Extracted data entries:
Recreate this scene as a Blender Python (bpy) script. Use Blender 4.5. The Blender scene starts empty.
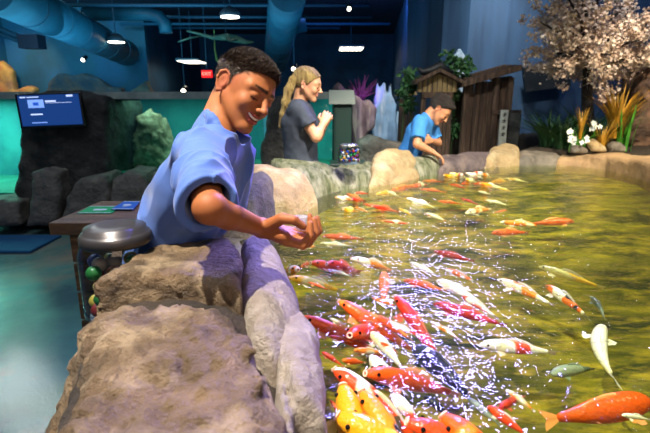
import bpy, bmesh, math, random, time
import numpy as np
from mathutils import Vector, Matrix
T0 = time.time()
random.seed(7)
S = bpy.context.scene
COL = S.collection
PI = math.pi
# ------------------------------------------------------------------ camera geometry
F_PX, CAM_H = 470.0, 1.42
PITCH = math.atan(118.5/F_PX)
CP, SP = math.cos(PITCH), math.sin(PITCH)
ZW = 0.80                                     # water level

def ray(px, py):
    u = 216.5-py
    return np.array([px-325.0, CP*F_PX+SP*u, -SP*F_PX+CP*u])
def P(px, py, Y):
    d = ray(px, py); return np.array([0, 0, CAM_H])+d*(Y/d[1])
def W(px, py, z=ZW):
    d = ray(px, py); return np.array([0, 0, CAM_H])+d*((z-CAM_H)/d[2])

# ------------------------------------------------------------------ materials
def lin(c):
    return tuple((x/12.92 if x <= .04045 else ((x+.055)/1.055)**2.4) for x in c[:3])+(1,)
def hexc(h):
    h = h.lstrip('#'); return lin([int(h[i:i+2], 16)/255 for i in (0, 2, 4)])
MATS = {}
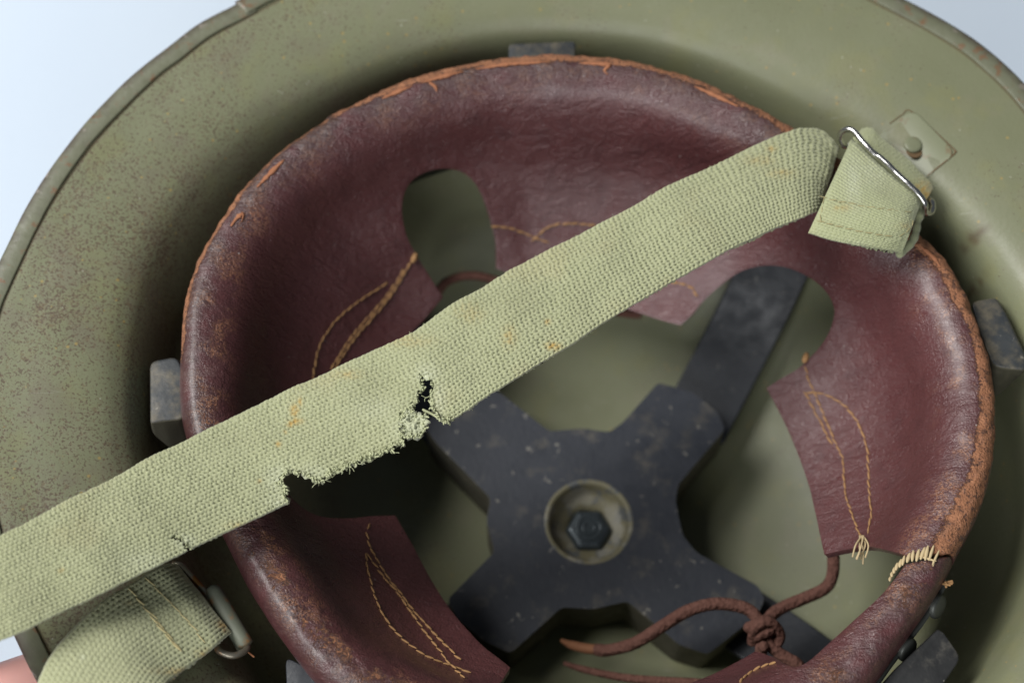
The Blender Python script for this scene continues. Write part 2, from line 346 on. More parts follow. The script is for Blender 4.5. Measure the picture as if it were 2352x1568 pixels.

DIRECTION: Ignore the images and quote every line of the listing exactly.

WRITTEN ANSWER:
Recreate this scene as a Blender Python (bpy) script. Use Blender 4.5. The Blender scene starts empty.
import bpy, bmesh, math, random, time
import numpy as np
from mathutils import Vector, Matrix
T0 = time.time()
random.seed(7)
S = bpy.context.scene
COL = S.collection
PI = math.pi
# ------------------------------------------------------------------ camera geometry
F_PX, CAM_H = 470.0, 1.42
PITCH = math.atan(118.5/F_PX)
CP, SP = math.cos(PITCH), math.sin(PITCH)
ZW = 0.80                                     # water level

def ray(px, py):
    u = 216.5-py
    return np.array([px-325.0, CP*F_PX+SP*u, -SP*F_PX+CP*u])
def P(px, py, Y):
    d = ray(px, py); return np.array([0, 0, CAM_H])+d*(Y/d[1])
def W(px, py, z=ZW):
    d = ray(px, py); return np.array([0, 0, CAM_H])+d*((z-CAM_H)/d[2])

# ------------------------------------------------------------------ materials
def lin(c):
    return tuple((x/12.92 if x <= .04045 else ((x+.055)/1.055)**2.4) for x in c[:3])+(1,)
def hexc(h):
    h = h.lstrip('#'); return lin([int(h[i:i+2], 16)/255 for i in (0, 2, 4)])
MATS = {}
The Blender Python script for this scene continues. Write part 2, from line 346 on. More parts follow. The script is for Blender 4.5. Measure the picture as if it were 2352x1568 pixels.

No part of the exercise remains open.